Nobody expected Sony to showcase an EV In Las Vegas. Perhaps we should have.
It’s hard to keep a secret in the automotive world. Everybody now has a camera on their person, once privileged testing locations are now plastered all over the internet, and spy photographers with drones can now surveil even the most locked-down proving grounds. Therefore it came as a huge surprise when Sony unveiled its Vision-S Concept electric vehicle at the Consumer Electronics Show in Las Vegas this January.
The Japanese were at pains to stress that the vehicle was, for the time being at least, merely a rolling shop window for an impressive suite of Sony sensors, but dig a little deeper and the company’s ambitions are obvious. At CES in 2015, then-CEO Kazuo Hirai made an off-the-cuff remark. “This growing automotive segment has enormous potential,” Hirai told the crowd that January. “We’re aiming to take a leading position.”
Faced with Chinese commoditisation of the consumer sector, many Japanese electronics companies are looking at an expected growth from automotive. In 2018, Sony’s then-new CEO, Kenichiro Yoshida, was asked about future plans for entering the automotive arena, and his response was anything but a shutdown. “It’s probably not something I can deliver during my tenure,” he said, “but I want to begin working on something for the longer term.”

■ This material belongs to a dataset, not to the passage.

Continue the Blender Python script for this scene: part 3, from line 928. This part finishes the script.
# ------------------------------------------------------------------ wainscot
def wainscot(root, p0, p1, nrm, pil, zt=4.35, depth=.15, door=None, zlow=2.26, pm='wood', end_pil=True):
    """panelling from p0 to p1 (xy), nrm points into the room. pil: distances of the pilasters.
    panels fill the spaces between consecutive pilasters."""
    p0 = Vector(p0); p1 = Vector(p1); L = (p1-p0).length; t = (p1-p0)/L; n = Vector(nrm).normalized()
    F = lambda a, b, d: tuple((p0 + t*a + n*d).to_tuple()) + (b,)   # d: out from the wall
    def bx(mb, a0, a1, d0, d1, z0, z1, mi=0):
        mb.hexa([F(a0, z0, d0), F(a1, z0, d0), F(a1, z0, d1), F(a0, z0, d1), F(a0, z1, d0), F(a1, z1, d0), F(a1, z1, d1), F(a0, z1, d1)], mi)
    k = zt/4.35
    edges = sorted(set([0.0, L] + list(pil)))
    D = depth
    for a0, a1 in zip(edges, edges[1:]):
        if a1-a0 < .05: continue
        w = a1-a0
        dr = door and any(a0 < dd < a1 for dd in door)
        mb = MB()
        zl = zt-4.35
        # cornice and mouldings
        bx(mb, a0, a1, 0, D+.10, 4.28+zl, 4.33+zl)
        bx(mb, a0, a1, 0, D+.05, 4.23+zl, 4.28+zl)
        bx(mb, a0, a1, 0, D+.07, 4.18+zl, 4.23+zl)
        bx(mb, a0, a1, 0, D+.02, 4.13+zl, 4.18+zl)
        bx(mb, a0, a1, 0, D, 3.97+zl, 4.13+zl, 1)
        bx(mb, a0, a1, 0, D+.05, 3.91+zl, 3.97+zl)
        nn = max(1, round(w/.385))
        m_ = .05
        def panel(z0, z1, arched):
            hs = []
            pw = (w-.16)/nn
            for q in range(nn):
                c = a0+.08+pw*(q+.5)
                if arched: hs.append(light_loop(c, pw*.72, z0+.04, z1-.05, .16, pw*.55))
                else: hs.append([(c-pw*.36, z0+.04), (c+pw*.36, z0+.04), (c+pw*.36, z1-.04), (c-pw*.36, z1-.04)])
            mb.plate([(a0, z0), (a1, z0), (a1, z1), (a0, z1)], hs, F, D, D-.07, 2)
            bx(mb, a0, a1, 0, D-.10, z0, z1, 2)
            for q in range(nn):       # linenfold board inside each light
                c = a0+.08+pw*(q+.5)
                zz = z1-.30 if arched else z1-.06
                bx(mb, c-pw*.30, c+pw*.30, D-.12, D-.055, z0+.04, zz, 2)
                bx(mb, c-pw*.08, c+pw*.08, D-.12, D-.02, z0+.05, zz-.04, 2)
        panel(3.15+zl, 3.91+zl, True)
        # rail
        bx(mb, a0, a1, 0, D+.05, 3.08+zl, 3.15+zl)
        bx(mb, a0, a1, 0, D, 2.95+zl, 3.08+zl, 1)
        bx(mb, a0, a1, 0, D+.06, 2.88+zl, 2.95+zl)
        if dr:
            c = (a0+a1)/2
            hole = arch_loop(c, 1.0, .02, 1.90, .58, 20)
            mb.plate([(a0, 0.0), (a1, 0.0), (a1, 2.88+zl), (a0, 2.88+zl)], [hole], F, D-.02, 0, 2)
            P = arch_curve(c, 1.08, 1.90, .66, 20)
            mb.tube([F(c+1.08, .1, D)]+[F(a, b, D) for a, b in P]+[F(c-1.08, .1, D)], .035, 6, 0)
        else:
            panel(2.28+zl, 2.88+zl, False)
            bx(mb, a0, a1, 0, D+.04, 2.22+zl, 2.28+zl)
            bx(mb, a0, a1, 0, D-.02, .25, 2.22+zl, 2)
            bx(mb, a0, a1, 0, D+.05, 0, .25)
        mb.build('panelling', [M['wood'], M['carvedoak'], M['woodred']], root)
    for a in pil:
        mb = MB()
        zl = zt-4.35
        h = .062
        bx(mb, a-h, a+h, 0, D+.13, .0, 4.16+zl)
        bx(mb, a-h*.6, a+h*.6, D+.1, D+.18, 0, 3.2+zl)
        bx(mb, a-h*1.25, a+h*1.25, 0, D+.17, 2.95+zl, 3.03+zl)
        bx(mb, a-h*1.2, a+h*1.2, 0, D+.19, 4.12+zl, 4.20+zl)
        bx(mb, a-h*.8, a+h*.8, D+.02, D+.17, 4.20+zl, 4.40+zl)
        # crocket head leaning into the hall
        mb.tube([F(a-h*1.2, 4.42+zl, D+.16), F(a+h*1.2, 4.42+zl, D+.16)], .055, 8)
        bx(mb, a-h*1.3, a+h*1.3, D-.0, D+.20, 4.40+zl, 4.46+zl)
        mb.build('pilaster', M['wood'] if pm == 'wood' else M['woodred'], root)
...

Eighteen months later, the fully formed and suspiciously well-finished Vision-S Concept looks like more than just a toe in the water. However Yoshida was adamant that it’s not a production vehicle and that Sony wouldn’t be stamping its own steel, in the short term at least. Dyson has shuttered its plans for an electric car, and Apple has laid off employees from its Project Titan start-up.
“It’s not an exaggeration to say that mobile has been the mega-trend of the last decade,” said Yoshida at CES. “I believe the next mega-trend will be mobility.”
Developed in partnership with Austrian company Magna Steyr, the roots of the Vision-S Concept go deep. As Dyson discovered, going it alone is likely to prove cost-prohibitive, even for a company with Sony’s considerable muscle.
Delve into the tangled web of partnerships and another Asian giant emerges. In 2015, Samsung SDI acquired Magna’s Austrian battery facility, which builds the batteries for BMW’s i3 and is in the process of converting its factory in Göd, Hungary, to add capacity for another 50,000 lithium-ion packs per year. Renault Samsung Motors has been building and selling cars under the Samsung badge for some time. The 1.8-litre engine in the latest Megane RS and Alpine is a Samsung design.
The Koreans also marketed the SM3 Z.E., an enhancement of the Renault Fluence Z.E. and once the best-selling EV in its domestic market.
Samsung, then, has skin in the automotive game, and it, too, was at CES, partnering with BMW on vehicular 5G integration.
Whether Sony is set to share a platform with BMW, or indeed Samsung, isn’t clear, the Germans in particular committing to a modular approach that means each of its chassis from 2021 must be configurable for ICE, PHEV and BEV applications. The Japanese have both the will and the means to enter the EV sector.
Whether they can make a business case to do so profitably remains an issue. For the time being at least, the Vision-S Concept places its sensor tech in the shop window and continues Tesla’s subtle transition of the car to mobile consumer electronics.
The Japanese have both the will and the means to enter the EV sector
Sense check
Aside from lidar, radar and ultrasonic sensors, the Vision-S Concept leverages Sony’s expertise in charge-coupled devices as seen in the sensor of digital cameras. With at least 10 image sensors around the body, the cameras can not only replace external mirrors but can also engage in driver-recognition functions, monitoring fatigue and unlocking doors when facial recognition software identifies an authorised driver.